A pilgrim walks alone on the Way of Saint James near the village of Manjarin, Spain, on May 29, 2015. MIGUEL RIOPA/AFP/Getty Image

Is it intuition that causes people to believe in gods? Or logic?

According to researchers from the universities of Coventry and Oxford, the answer is neither.

Previous research has generally held that religious people rely more on gut instinct than factual analysis, and in the event that they do become more analytical, they become less religious. But now new research shows the biggest factor in determining a person's religiosity isn't intuition but culture. Your upbringing and social environment are probably what determined your degree of faith, not your gut; people aren't "born believers," meaning they aren't religious because of certain characteristics in their personalities.

A study detailing the research was published Wednesday in the journal Scientific Reports.

"Religious belief is most likely rooted in culture rather than in some primitive gut intuition,"" lead author Miguel Farias said in a press release. "There has been a long debate on this matter, but our studies have challenged the theory that being a religious believer is determined by how much individuals rely on intuitive or analytical thinking."

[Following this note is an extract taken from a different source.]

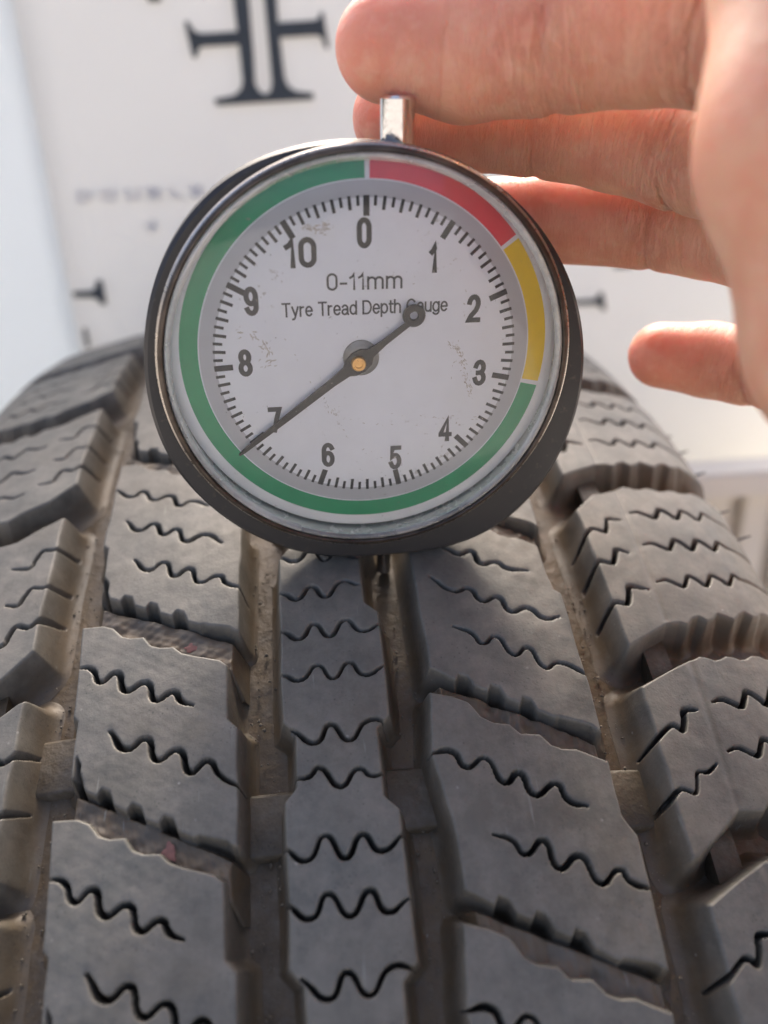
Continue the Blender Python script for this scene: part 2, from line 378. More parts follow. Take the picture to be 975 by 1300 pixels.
o = tread_piece('shoulder_block', 42, 93, 19, 64, lambda X, Y: poly_sd(X, Y, RS_short), sip(RSs_sip, 0.26, 0.45), wallRS, 32, ridge_s); copies(o, [33, 66, 99, 132])
# left shoulder row: the same design turned half round
CL, CS = 5.0, 81.7
RL = lambda L, c: [(-x, -y + c) for x, y in L]
o = tread_piece('shoulder_block', -93, -42, -24, 29, lambda X, Y: poly_sd(X, Y, RL(RS_long, CL)), sip([RL(q, CL) for q in RSl_sip], 0.2, 0.5), wallLS, 41); copies(o, [-43.2, -86.4, -129.6, -172.8])
o = tread_piece('shoulder_block', -93, -42, 17, 63, lambda X, Y: poly_sd(X, Y, RL(RS_short, CS)), sip([RL(q, CS) for q in RSs_sip], 0.24, 0.5), wallLS, 42); copies(o, [33, 66, 99, 132])

# centre rib: one continuous band whose flanks step in and out
def steps(intervals, wide, narrow, s):
    out = np.full(s.shape, wide)
    for a, b in intervals:
        t = np.clip((s - a) / 2.0, 0, 1) * np.clip((b - s) / 2.0, 0, 1); out = out + (narrow - wide) * t
    return out
Lint = [(33.5, 45.4), (66.3, 78.2), (99, 111), (132, 144)] + [(-10 - 42.5 * k, 1.5 - 42.5 * k) for k in range(4)]
Rint = [(33.8, 47.8), (67.0, 81), (100, 114), (133, 147)] + [(-1.5 - 42.5 * k, 14.8 - 42.5 * k) for k in range(4)]
def rib_sdf(X, Y):
    return np.minimum(X - steps(Lint, -8.1, -6.4, Y), steps(Rint, 8.0, 5.9, Y) - X)
CR = [[(-8.6, 9.4), (-7.2, 9.8), (-5, 11), (-2.7, 8.5), (-0.4, 11), (2.3, 8), (5.0, 8.8), (6.5, 8.6)],
      [(-8.6, 17.2), (-7.4, 17.5), (-4.9, 18.9), (-2.6, 16.3), (-0.2, 18.9), (2.5, 16.1), (5.1, 18.5), (8.6, 17)],
      [(-8.6, 25.3), (-7.6, 25.5), (-5, 26.5), (-2.4, 24.2), (-0.1, 26.8), (2.5, 24.2), (4.8, 26.6), (8.4, 25)],
      [(-6.8, 34.6), (-3.4, 37.1), (-1, 34.4), (1.6, 37.2), (4.5, 34.4), (7.9, 34.9)],
      [(-6.9, 42.2), (-4.6, 42.1), (-2.8, 41.0), (-0.2, 43.9), (2.4, 41.6), (4.5, 42.8), (6.6, 42.2)],
      [(-8.6, 51.4), (-5.3, 53.5), (-2.7, 50.5), (-0.2, 53.7), (2.3, 50.8), (4.8, 53.2), (8.4, 50.9)],
      [(-8.6, 58.4), (-5.2, 60.7), (-2.8, 57.9), (-0.1, 60.9), (2.7, 58), (4.7, 60.8), (7.8, 59.5)]]
sh = lambda L, ds: [(x, y + ds) for x, y in L]
crs = list(CR)
for k in (1, 2): crs += [sh(q, 32.9 * k) for q in CR[3:]]
crs += [sh(CR[2], -8.0 * k) for k in range(3, 20)]
o = tread_piece('center_rib', -11, 11, -125, 125, rib_sdf, sip(crs, 0.13), 1.3, 51); place(o)

# wear bars across the four main grooves, tie bars in the side slots
def bar(name, x0, x1, s0, s1, h, ds_list=(0,), slope=0.9):
    bm = bmesh.new(); nx, ns = 6, 6; vs_ = []
    def pt(x, s_, hh):
        r = rad(np.array(x)) - DEPTH + hh; t = s_ / R0; return (x * S, -r * math.sin(t) * S, r * math.cos(t) * S)
    prof = [(s0, -0.4), (s0 + slope, h * 0.9), (s0 + slope + 0.5, h), (s1 - 1.1, h), (s1 - 0.6, h * 0.9), (s1, -0.4)]
    rows = [[bm.verts.new(pt(x0 + (x1 - x0) * i / 5, s_, hh)) for i in range(6)] for s_, hh in prof]
    for r1, r2 in zip(rows[:-1], rows[1:]):
        for i in range(5): bm.faces.new((r1[i], r1[i + 1], r2[i + 1], r2[i]))
    bm.faces.new([r[0] for r in rows]); bm.faces.new([r[-1] for r in rows][::-1])
    ob = bm_obj(name, bm, M_BAR, tyre, True, 70); place(ob, ds_list[0])
    for ds in ds_list[1:]:
        q = ob.copy(); col.objects.link(q); q.parent = tyre; place(q, ds)
for (x0, x1, s1) in ((-49.0, -39.6, 38.0), (-15.6, -7.2, 51.5), (6.6, 15.2, 49.5), (40.0, 49.5, 52.0)):
    bar('wear_bar', x0, x1, s1 - 10.5, s1, 1.9)
bar('tie_bar', 53.2, 57.6, 16.5, 29.5, 4.2, [0, -43.5, -87, 33.2, 66], 2.5)
bar('tie_bar', -57.6, -53.2, -25.0, -12.5, 4.2, [0, -43.2, 41.3, 74.4, 107], 2.5)
# rubber hairs left by the mould vents on the right edge
M_HAIR = plain('hair_rubber', (0.09, 0.085, 0.08), 0.7)
for (x, s_, l, tl) in ((85.5, -45.5, 3.2, 0.5), (85.8, -36.0, 3.6, 0.6), (86.0, -12.0, 4.0, 0.4), (86.2, -55.5, 2.4, 0.7), (86.2, -21.5, 3.0, 0.4)):
    bm = bmesh.new()
    bmesh.ops.create_cone(bm, cap_ends=True, segments=6, radius1=0.42 * S, radius2=0.16 * S, depth=l * S)
    ob = bm_obj('vent_hair', bm, M_HAIR, tyre)
    th = s_ / R0; r = float(rad(np.array(x))) - 1.6
    rotm = Matrix.Rotation(BETA + th, 4, 'X') @ Matrix.Translation((x * S, 0, r * S)) @ Matrix.Rotation(math.radians(62 + 20 * tl), 4, 'Y') @ Matrix.Translation((0, 0, l * S * 0.4))
    ob.matrix_local = Matrix.Translation(AXLE) @ rotm
# specks of pink tyre-marking chalk in the side slots
M_PINK = plain('pink_chalk', (0.27, 0.135, 0.115), 0.9, var=0.5, scale=1200)
for (x, s_, sx, sy, hh) in ((-22.6, 17.2, 1.1, 0.8, 6.1), (-24.4, 49.9, 0.9, 1.3, 6.1)):
    bm = bmesh.new(); bmesh.ops.create_icosphere(bm, subdivisions=3, radius=1)
    for v in bm.verts:
        k = 1 + 0.25 * math.sin(v.co.x * 5 + v.co.y * 3) + 0.15 * math.cos(v.co.y * 8)
        v.co = Vector((v.co.x * sx * k, v.co.y * sy * k, v.co.z * 0.16)) * S
    ob = bm_obj('chalk_speck', bm, M_PINK, tyre); th = s_ / R0
    ob.matrix_local = Matrix.Translation(AXLE) @ Matrix.Rotation(BETA + th, 4, 'X') @ Matrix.Translation((x * S, 0, (float(rad(np.array(x))) - DEPTH + hh) * S))

m, n, b = mat('grit'); gi = n.nodes.new('ShaderNodeAttribute'); gi.attribute_name = 'dirt'
n.links.new(mixc(n, noise(n, 900, 2), (0.07, 0.055, 0.04), (0.30, 0.26, 0.2)), b.inputs['Base Color']); b.inputs['Roughness'].default_value = 0.9
t_ = bmesh.new(); bmesh.ops.create_icosphere(t_, subdivisions=1, radius=1.0); iv = np.array([v.co[:] for v in t_.verts]); iff = np.array([[v.index for v in f.verts] for f in t_.faces]); t_.free()
gv, gf, gn = [], [], 0
for _ in range(1500):
    k = rng.integers(0, 4); x0, x1 = ((-46.5, -41.5), (-14, -9.2), (9.2, 14.2), (41.5, 46.5))[k]
    x = rng.uniform(x0, x1); s_ = rng.uniform(-120, 110); r_ = 0.10 + 0.22 * rng.random() ** 3; th = s_ / R0
    edge = abs((x - x0) / (x1 - x0) - 0.5) * 2
    rr = float(rad(np.array(x))) - DEPTH + 0.3 + 0.5 * edge ** 2 + r_ * 0.4
    q = iv * r_ * rng.uniform(0.6, 1.2, 3) * (1 + 0.2 * rng.normal(size=(len(iv), 1))) + np.array([x, 0, 0]); y_, z_ = q[:, 1], q[:, 2] + rr
    gv.append(np.stack([q[:, 0], y_ * math.cos(th) - z_ * math.sin(th), y_ * math.sin(th) + z_ * math.cos(th)], -1) * S); gf.append(iff + gn); gn += len(iv)
o = mesh_obj('grit', np.vstack(gv), np.vstack(gf), m, tyre, False); place(o); tag(o, kind='stuff')

# ------------------------------------------------------------------ tread depth gauge
GO = (10.757464, 2.201867, 299.551683)
gr = Matrix(((0.99904836, 0.02716258, -0.03412575), (0.026161, 0.25286704, 0.96714728), (0.0348995, -0.96711967, 0.2519158))).transposed()
gauge = empty('tread_depth_gauge')
gauge.matrix_world = Matrix.Translation(W(GO)) @ (RX @ gr).to_4x4()
tag(gauge, 'round dial tread depth gauge standing upright with its probe in the tyre groove', 'gauge')
bpy.context.view_layer.update()

def revolve(name, prof, center, material, seg=160, parent=None, outline=None, angle=35, closed=False):
    """prof: (r, w) pairs, turned about the dial axis through center"""
    bm = bmesh.new(); rows = []
    for i in range(seg):
        a = 2 * math.pi * i / seg
        row = []
        for r, w in prof:
            x, y = r * math.sin(a), r * math.cos(a)
            if outline: x, y = outline(x, y, r)
            row.append(bm.verts.new(((center[0] + x) * S, (center[1] + y) * S, w * S)))
        rows.append(row)
    k = len(prof)
    for i in range(seg):
        a, b = rows[i], rows[(i + 1) % seg]
        for j in range(k if closed else k - 1): bm.faces.new((a[j], a[(j + 1) % k], b[(j + 1) % k], b[j]))
    bmesh.ops.remove_doubles(bm, verts=bm.verts, dist=1e-7)
    return bm_obj(name, bm, material, parent or gauge, True, angle)

CB = (-2.2, 33.0); CD = (-3.3, 35.6); CZ = (-3.3, 34.7)
# case: black, worn to bare metal at the rim
m, n, b = mat('black_case')
e1 = noise(n, 900, 5); e2 = noise(n, 120, 4)
c = mixc(n, ramp(n, e1, [(0.62, 0.0), (0.72, 1.0)]), (0.02, 0.021, 0.024), (0.06, 0.052, 0.045)); n.links.new(c, b.inputs['Base Color'])
n.links.new(ramp(n, e2, [(0.3, 0.3), (0.7, 0.5)]), b.inputs['Roughness']); bump(n, b, e1, 0.00004); b.inputs['Specular IOR Level'].default_value = 0.5
M_CASE = m
CASE_A = [-180, -165, -148, -128, -113, -97, -80, -60, -47, -32, -19, -8, 10, 19, 31, 44, 60, 77, 85, 112, 127, 140, 152, 160, 170, 180]
CASE_R = [33.4, 34.0, 34.5, 34.8, 35.1, 34.8, 34.6, 35.0, 35.2, 35.0, 34.0, 33.3, 32.7, 32.7, 32.6, 32.5, 32.7, 33.3, 33.6, 35.0, 36.0, 36.4, 36.0, 35.0, 33.8, 33.4]
_f = np.interp(np.arange(-540, 541), np.concatenate([np.array(CASE_A) - 360, CASE_A, np.array(CASE_A) + 360]), np.array(CASE_R * 3)); _f = np.convolve(np.pad(_f, 8, 'edge'), np.ones(17) / 17, 'valid')
def flat_top(x, y, r):
    if r < 31.5: return (x + CZ[0] - CB[0], y + CZ[1] - CB[1])   # the round well behind the bezel
    a = math.degrees(math.atan2(x, y)); k = np.interp(a, np.arange(-540, 541), _f) / 34.6
    return (x * k, y * k)
revolve('case', [(0.01, -8), (27, -8), (29.5, -7.2), (30.4, -5.5), (31.0, -1), (33.0, 0.2), (34.3, 1.0), (34.6, 2.2), (34.5, 5.4), (33.9, 6.0), (30.95, 6.1), (30.6, 6.1), (30.5, 3.2), (0.01, 3.2)], CB, M_CASE, 180, outline=flat_top)
# bezel: dull brown-grey worn metal
m, n, b = mat('worn_bezel')
v1 = noise(n, 300, 5); v2 = noise(n, 1500, 3)
c = mixc(n, ramp(n, v1, [(0.35, 0.0), (0.7, 1.0)]), (0.055, 0.045, 0.038), (0.12, 0.10, 0.085)); n.links.new(c, b.inputs['Base Color'])
b.inputs['Metallic'].default_value = 0.75; n.links.new(ramp(n, v2, [(0.3, 0.28), (0.7, 0.5)]), b.inputs['Roughness']); bump(n, b, v2, 0.00003)
M_BEZ = m
revolve('bezel', [(31.1, 5.6), (31.4, 6.2), (31.35, 7.2), (31.1, 7.8), (30.8, 8.05), (30.5, 8.1), (30.32, 7.9), (30.28, 5.0)], CZ, M_BEZ, 200, angle=25)
M_EDGE = plain('bare_metal_edge', (0.5, 0.47, 0.43), 0.3, 1.0, var=0.3, scale=700)
revolve('bezel_edge', [(31.3, 7.05), (31.52, 7.2), (31.4, 7.5), (31.15, 7.65)], CZ, M_EDGE, 200)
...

A pilgrim looks at Spain's Santiago de Compostela Cathedral in Obradoiro Square as he stands in front of a podium on November 4, 2010. MIGUEL RIOPA/AFP/Getty Images

The researchers studied individuals along Northern Spain's Camino de Santiago de Compostela, one of the world's largest pilgrimage routes. They asked the pilgrims various questions to determine how strongly they believed in their faith and then had them participate in a probability test that determined whether they made decisions based more on intuition or logic.

Contrary to most contemporary research, the team concluded that the pilgrims showed no link between faith and intuition. The same results bore out even when the team increased the tests to intuition with math puzzles and used (painless) electrical currents to stimulate their analytical processes.

That third method had previously been used to show the areas of the brain that are engaged in atheists when they're confronted with an argument for supernatural faith. The team says the results indicate that assumptions about religious people being intuitive people are premature. Rather, faith is informed by a "nurture-based process," which includes things like your education and the way you were raised.

"We don't think people are 'born believers' in the same way we inevitably learn a language at an early age," Farias said in the press release. "The available sociological and historical data show that what we believe in is mainly based on social and educational factors, and not on cognitive styles, such as intuitive/analytical thinking."